## What you should do:
Transcribe every line from the top down to the line with "c0 = RW.p(23.4, 10.75, .2);", both ends included, but not the pictures.

## Information shown:
--- BEGIN ---
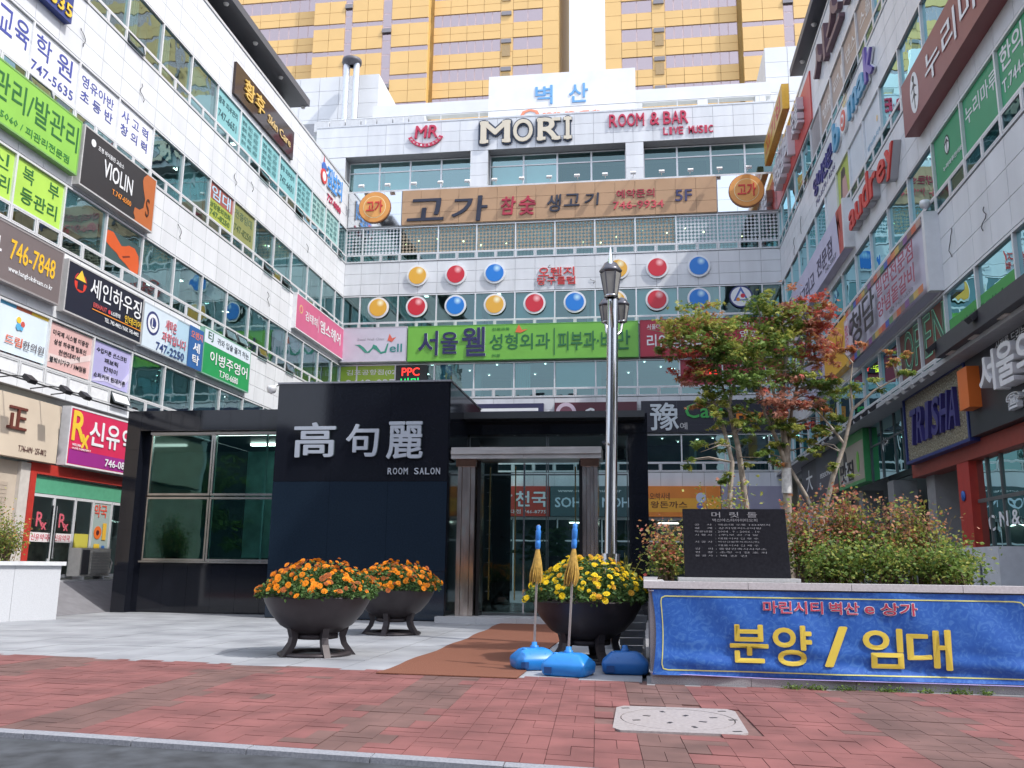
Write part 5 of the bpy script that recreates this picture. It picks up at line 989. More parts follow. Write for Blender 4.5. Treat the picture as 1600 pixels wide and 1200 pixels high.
# steel portal and step
pt = thing('steel_portal', (-2.9, 22.5, 0), 'polished bronze steel door surround on a granite step beside the black block', 'door frame')
for x0, x1 in ((-4.60, -4.16), (-1.46, -1.08)):
    n_ = 4
    for i in range(n_): a, b = x0+(x1-x0)*i/n_, x0+(x1-x0)*(i+1)/n_; MB().box(a+.004, b-.004, 22.30+(.04 if i % 2 else 0), 23.1, .14, 3.98).build('pillar', BRONZE, pt)
    MB().box(x0-.04, x1+.04, 22.25, 23.12, 3.8, 3.985).build('capital', mat((.55, .30, .2), .15, 1.0, .2, 3, name='copper steel'), pt)
LINT = mat((.62, .60, .58), .3, .7, .15, 2, name='satin steel', stretch=(1, 4, 6))
for z0, z1, y in ((3.99, 4.10, 22.2), (4.102, 4.19, 22.14), (4.192, 4.28, 22.2)):
    MB().box(-4.76, -2.92, y, 23.2, z0, z1).build('lintel', LINT, pt); MB().box(-2.915, -.98, y, 23.2, z0, z1).build('lintel', LINT, pt)
for x in (-4.14, -1.56): MB().box(x, x+.08, 22.6, 23.1, .14, 3.98).build('jamb', mat((.02, .02, .022), .2, name='dark jamb'), pt)
MB().add([(-4.05, 22.9, .2), (-1.57, 22.9, .2), (-1.57, 22.9, 3.95), (-4.05, 22.9, 3.95)], [(0, 1, 2, 3)]).build('glass_door', CLEAR, pt)
MB().box(-3.0, -2.96, 22.86, 22.94, .2, 3.95).build('door_stile', CHROME, pt)
for i in range(5): MB().box(-5.0+i+.003, -4.0+i-.003, 21.85, 24.57, .0, .135).build('step_stone', granite, pt)
cv = thing('security_camera', (-9.55, 22.15, 5.75), 'small white dome security camera at the top left corner of the black block', 'camera')
MB().lathe([(0, -.14), (.10, -.10), (.13, 0), (.12, .06), (0, .08)], (-9.60, 22.1, 5.85), 14).build('housing', FRAME, cv); MB().tube([(-9.60, 22.1, 5.9), (-9.50, 22.3, 5.99)], .025, 6).build('bracket', FRAME, cv)
cv = thing('security_camera', RW.p(25.2, 11.3, 0), 'white dome security camera on the right block above the patchwork sign', 'camera')
c0 = RW.p(23.4, 10.75, .2); MB().lathe([(0, -.14), (.11, -.10), (.14, 0), (.12, .08), (0, .1)], c0, 14).build('housing', FRAME, cv)

# ================================================================== LAMP POST
lp = thing('lamp_post', (-.62, 16.2, 0), 'tall stainless lamp post with three glass lanterns behind the yellow marigolds', 'street lamp')
ax = Vector((.02, 0, 1)); P0 = Vector((-.60, 16.2, 0)); pp_ = lambda z, dx=0, dy=0: (P0.x+.019*z+dx, P0.y+dy, z)
MB().tube([pp_(0), pp_(1.55)], .165, 24).build('sleeve', CHROME, lp); MB().tube([pp_(1.551), pp_(1.60)], .175, 24).build('ring', CHROME, lp)
MB().tube([pp_(1.60), pp_(4.0), pp_(6.25)], [.112, .107, .10], 24).build('pole', CHROME, lp)
MB().tube([pp_(6.251), pp_(6.4)], [.13, .02], 16).build('finial', CHROME, lp)
MB().tube([pp_(3.55, -.13, -.1), pp_(3.55, -.13, -.22)], .03, 8).build('hook', CHROME, lp)
lg = mat((.27, .265, .25), .35, 0, .15, 3, name='milky lantern glass'); lm = mat((.12, .12, .14), .3, .6, name='dark lantern metal')
def lantern(c, s):
    cx, cy, cz = c; n = 6
    H = MB(); H.lathe([(.20*s, .0), (.25*s, .03*s), (.27*s, .08*s), (.24*s, .12*s), (.17*s, .22*s), (.14*s, .27*s), (.05*s, .32*s), (0, .33*s)], (cx, cy, cz+.52*s), n); hood = H.build('hood', lm, lp)
    B = MB(); B.lathe([(.11*s, .0), (.16*s, .0), (.17*s, .04*s), (.15*s, .06*s), (.12*s, .06*s), (.11*s, 0)], (cx, cy, cz-.05*s), n); B.build('base_ring', CHROME, lp)
    for i in range(n):
        a, b = 2*math.pi*i/n, 2*math.pi*(i+1)/n; rb, rt = .145*s, .235*s; v = lambda r, t, z: Vector((cx+r*math.cos(t), cy+r*math.sin(t), cz+z*s))
        MB().add([v(rb, a, 0), v(rb, b, 0), v(rt, b, .53), v(rt, a, .53)], [(0, 1, 2, 3)]).build('lantern_glass', lg, lp)
        MB().tube([v(rb, a, 0), v(rt, a, .53)], .013, 5).build('rib', lm, lp)
    MB().lathe([(.0, .05), (.06, .1), (.07, .3), (0, .38)], (cx, cy, cz), 10).build('bulb', mat((.8, .78, .7), .3, name='bulb'), lp)
lantern(pp_(6.20, -.02, -.42), .78); lantern(pp_(5.92, -.13, .34), .55); lantern(pp_(5.92, .165, .34), .55)
MB().tube([pp_(5.7, 0, -.1), pp_(5.92, -.01, -.38), pp_(6.10, -.02, -.42)], [.035, .03, .03], 8).build('arm', CHROME, lp)
for dx in (-.20, .24): MB().tube([pp_(5.5, 0, .08), pp_(5.7, dx*.6, .28), pp_(5.89, dx*.7, .33)], [.03, .03, .03], 8).build('arm', CHROME, lp)
MB().lathe([(.035, 0), (.05, .1), (.045, .45), (.02, .62), (0, .72)], pp_(6.42, -.02, -.50), 10).build('spike', mat((.8, .82, .85), .12, 1.0, name='bright spike'), lp)

# ================================================================== FOLIAGE
LG = foliage('leaf green', (.17, .26, .06), .35, .4); LD = foliage('leaf dark green', (.09, .16, .04), .35, .4); LYG = foliage('leaf yellow green', (.36, .38, .09), .35, .4)
LRD = foliage('leaf red', (.44, .09, .07), .3, .4); LOR = foliage('leaf orange', (.48, .23, .10), .3, .4); LPK = foliage('leaf dull pink', (.46, .22, .16), .3, .4); LBR = foliage('leaf brown green', (.26, .22, .08), .3, .4)
LM = [LG, LD, LYG, LRD, LOR, LPK, LBR]
def leaf(mb, c, s, mi, up=.3):
    d = Vector((R.gauss(0, 1), R.gauss(0, 1), R.gauss(0, .5)-.2)).normalized(); n = Vector((R.gauss(0, .8), R.gauss(0, .8), R.gauss(up, .8))).normalized(); w_ = d.cross(n).normalized()
    a, l, r_, t = c, c+d*s*.55+w_*s*.38+n*s*.08, c+d*s*.5-w_*s*.38+n*s*.08, c+d*s
    mb.add([a, l, t, r_], [(0, 1, 2), (0, 2, 3)], mi)
def maple(mb, c, s, mi):
    d = Vector((R.gauss(0, 1), R.gauss(0, 1), R.gauss(-.3, .5))).normalized(); n = Vector((R.gauss(0, .5), R.gauss(0, .5), 1)).normalized(); w_ = d.cross(n).normalized()
    pts = [c-d*s*.1]
    for k in range(5):
        a = rad(-100+50*k); tip = .62 if k in (0, 4) else .85 if k in (1, 3) else 1.0
        pts.append(c+(d*math.cos(a)+w_*math.sin(a))*s*tip-n*s*.12*tip)
        if k < 4: b = rad(-75+50*k); pts.append(c+(d*math.cos(b)+w_*math.sin(b))*s*.35)
    mb.add(pts, [(0, i, i+1) for i in range(1, len(pts)-1)], mi)
def cluster(mb, c, r, n, s, weights, fn=maple, flat=.6):
    ks = [k for k, w_ in weights for _ in range(w_)]
    c = Vector(c)
    subs = [c+Vector((R.gauss(0, r*.5), R.gauss(0, r*.5), R.gauss(0, r*.42*flat/.6))) for _ in range(max(4, int(n/28)))]
    for q in subs:
        base = R.choice(ks)
        for _ in range(int(n/len(subs))):
            p = q+Vector((R.gauss(0, r*.17), R.gauss(0, r*.17), R.gauss(0, r*.08)))
            fn(mb, p, s*R.uniform(.7, 1.25), base if R.random() < .7 else R.choice(ks))
bark = two_tone('pale maple bark', (.20, .165, .13), (.38, .33, .27), 9, .85, lo=.35, hi=.65, bump=.3)
def branch(P, r0, r1, par, name='branch', n=8):
    L = len(P); MB().tube(P, [r0+(r1-r0)*i/(L-1) for i in range(L)], n).build(name, bark, par)
Q = lambda px, py, dy=0: (round(.11+(px-1010)*.0102, 2), 14.5+dy, round(5.86-(py-450)*.01034, 2))
GW, YW, RW_, MW, DW = [(0, 4), (2, 3), (1, 1)], [(2, 3), (0, 3), (4, 1)], [(3, 3), (4, 2), (5, 2)], [(0, 2), (4, 1), (3, 1), (2, 1)], [(1, 4), (0, 2)]
# --- maple with red left side
def tree(name, label, base, stems, clumps):
    t = thing(name, base, label, 'tree')
    for i, (P, a, b) in enumerate(stems): branch(P, a, b, t, 'trunk' if i == 0 else 'branch')
    mb = MB()
    for c, r, n, w_ in clumps:
        cluster(mb, c, r, int(n*1.2), .066, w_)
        cand = [Vector(a_).lerp(Vector(b_), k_/4) for s_ in stems for a_, b_ in zip(s_[0][:-1], s_[0][1:]) for k_ in range(5)]; v = Vector(c)
        e = min(cand, key=lambda p: (p-v).length+(1.2 if p.z > v.z+.05 else 0))
        for _ in range(2 if r < .25 else 4): tip = v+Vector((R.gauss(0, r*.5), R.gauss(0, r*.4), R.gauss(0, r*.3))); branch([e, (e+tip)/2+Vector((R.gauss(0, .06), R.gauss(0, .06), .05)), tip], .014, .004, t, 'twig', 5)
    mb.build('crown', LM, t); return t
V3 = lambda x, y, z: (x, y, z)
tree('maple_tree', 'slender maple with green crown and orange red leaves on its left, behind the black stone', (1.45, 14.5, 1.15),
  [([(1.60, 14.5, 1.15), (1.60, 14.5, 2.3), (1.55, 14.5, 2.9), (1.50, 14.45, 3.3), (1.38, 14.4, 3.9)], .055, .035),
   ([(1.34, 14.35, 1.15), (1.34, 14.35, 2.4), (1.40, 14.35, 3.0), (1.30, 14.4, 3.5)], .045, .03),
   ([(1.30, 14.4, 3.5), (1.10, 14.4, 4.1), (.92, 14.4, 4.55), (.8, 14.4, 5.0)], .035, .012), ([(1.38, 14.4, 3.9), (1.55, 14.5, 4.5), (1.7, 14.5, 5.1)], .03, .012),
   ([(1.38, 14.4, 3.9), (1.25, 14.6, 4.5), (1.2, 14.6, 5.0)], .025, .01)],
  [((.55, 14.3, 5.1), .40, 380, [(2, 3), (0, 2), (4, 1)]), ((.95, 14.4, 5.25), .42, 520, YW), ((1.3, 14.6, 5.15), .40, 520, YW), ((.9, 14.2, 4.75), .38, 560, MW), ((1.35, 14.4, 4.75), .42, 640, DW),
   ((1.75, 14.4, 4.75), .45, 700, GW), ((1.6, 14.3, 4.3), .40, 600, DW), ((.78, 14.3, 4.45), .28, 300, RW_), ((1.25, 14.5, 4.2), .28, 300, GW), ((1.65, 14.5, 3.8), .32, 300, [(0, 2), (1, 2), (6, 1)]), ((.35, 14.3, 4.95), .22, 130, MW),
   ((1.05, 14.2, 3.2), .26, 120, [(0, 3), (2, 1)]), ((1.3, 14.3, 2.8), .2, 90, [(0, 3), (2, 1)]), ((1.75, 14.4, 3.05), .18, 80, GW), ((.7, 14.2, 3.0), .18, 50, GW), ((1.5, 14.4, 3.5), .25, 170, GW), ((1.15, 14.3, 3.75), .25, 180, YW), ((.85, 14.3, 3.9), .2, 110, MW)])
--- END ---
## Answer:
Write part 5 of the bpy script that recreates this picture. It picks up at line 989. More parts follow. Write for Blender 4.5. Treat the picture as 1600 pixels wide and 1200 pixels high.
# steel portal and step
pt = thing('steel_portal', (-2.9, 22.5, 0), 'polished bronze steel door surround on a granite step beside the black block', 'door frame')
for x0, x1 in ((-4.60, -4.16), (-1.46, -1.08)):
    n_ = 4
    for i in range(n_): a, b = x0+(x1-x0)*i/n_, x0+(x1-x0)*(i+1)/n_; MB().box(a+.004, b-.004, 22.30+(.04 if i % 2 else 0), 23.1, .14, 3.98).build('pillar', BRONZE, pt)
    MB().box(x0-.04, x1+.04, 22.25, 23.12, 3.8, 3.985).build('capital', mat((.55, .30, .2), .15, 1.0, .2, 3, name='copper steel'), pt)
LINT = mat((.62, .60, .58), .3, .7, .15, 2, name='satin steel', stretch=(1, 4, 6))
for z0, z1, y in ((3.99, 4.10, 22.2), (4.102, 4.19, 22.14), (4.192, 4.28, 22.2)):
    MB().box(-4.76, -2.92, y, 23.2, z0, z1).build('lintel', LINT, pt); MB().box(-2.915, -.98, y, 23.2, z0, z1).build('lintel', LINT, pt)
for x in (-4.14, -1.56): MB().box(x, x+.08, 22.6, 23.1, .14, 3.98).build('jamb', mat((.02, .02, .022), .2, name='dark jamb'), pt)
MB().add([(-4.05, 22.9, .2), (-1.57, 22.9, .2), (-1.57, 22.9, 3.95), (-4.05, 22.9, 3.95)], [(0, 1, 2, 3)]).build('glass_door', CLEAR, pt)
MB().box(-3.0, -2.96, 22.86, 22.94, .2, 3.95).build('door_stile', CHROME, pt)
for i in range(5): MB().box(-5.0+i+.003, -4.0+i-.003, 21.85, 24.57, .0, .135).build('step_stone', granite, pt)
cv = thing('security_camera', (-9.55, 22.15, 5.75), 'small white dome security camera at the top left corner of the black block', 'camera')
MB().lathe([(0, -.14), (.10, -.10), (.13, 0), (.12, .06), (0, .08)], (-9.60, 22.1, 5.85), 14).build('housing', FRAME, cv); MB().tube([(-9.60, 22.1, 5.9), (-9.50, 22.3, 5.99)], .025, 6).build('bracket', FRAME, cv)
cv = thing('security_camera', RW.p(25.2, 11.3, 0), 'white dome security camera on the right block above the patchwork sign', 'camera')
c0 = RW.p(23.4, 10.75, .2); MB().lathe([(0, -.14), (.11, -.10), (.14, 0), (.12, .08), (0, .1)], c0, 14).build('housing', FRAME, cv)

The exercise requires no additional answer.